Again from Bryan Stevenson's book "Just Mercy;"

"I told the congregation that Walter's case had taught me that the death penalty is not about whether people deserve to die for the crimes they commit. The real question of capital punishment in this country is, Do we deserve to kill ?" (p. 313)

Stonecatchers


The most moving incident in a deeply moving book I've been reading, "Just Mercy," by Bryan Stevenson, a lawyer:

Stevenson was working hard for the release of a man unjustly condemned to death in Alabama. He'd been asked to talk about the case at a meeting in a church in the man's community, with the man's supportive neighbors.

But he knew some neighbors were "muted" (as he writes) in their support. Although they knew the man was innocent of the crime for which he'd been convicted, some neighbors were less than enthusiastic in his defense, because he'd had an affair, and wasn't a church-goer.
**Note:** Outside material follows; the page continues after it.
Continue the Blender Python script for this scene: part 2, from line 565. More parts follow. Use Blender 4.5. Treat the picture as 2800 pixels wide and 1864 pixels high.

Stevenson began his talk with the story of the woman taken in adultery who was brought before Jesus by the men getting ready to stone her to death. He reminded the audience that Jesus had said, "Let he who is without sin among you cast the first stone." When we see people who are knocked down by the stones we throw at each other, he told the listeners, we can't join in. And we can't let that happen. We have to be stonecatchers.

Years later, he was coming from a New Orleans courthouse where a judge had released two men he'd been working to free. Both had served 50 years at the notorious Angola prison on a life sentence handed them as young teens. An older woman he'd seen several times in court was sitting on the steps, and motioned him over.

Stevenson asked if she was a friend or relative of one of the released men. But she said, no, she was just there for people who needed someone to "lean on" in their misery and pain.

She'd started coming to the court for the trial of the teenagers who had murdered her grandson, about 15 years before. They were convicted and sentenced, she said. "I thought it would make me feel better, but it actually made me feel worse. I sat in the courtroom after they were sentenced and just cried and cried."

A woman she didn't know saw her, and came and sat with her. "I think she sat with me for almost two hours. For well over an hour, we didn't neither one of us say a word. It felt good to finally have someone to lean on..."

She felt the Lord wanted her to be at the court daily, "...letting anybody lean on me who needed it...all this grief and violence...people shooting each other, hurting each other like they don't care...it's a lot of pain. I decided I was supposed to be here to catch some of the stones people cast at each other."

Stevenson thought of his own invocation of Jesus' teaching years before.

The woman told him, "I heard you in that courtroom today...I know you's a stonecatcher too."

Stevenson laughed and said, "Well, I guess I try to be."

The woman took his hands, and began to rub his palms gently. "Well, it hurts to catch all them stones people throw."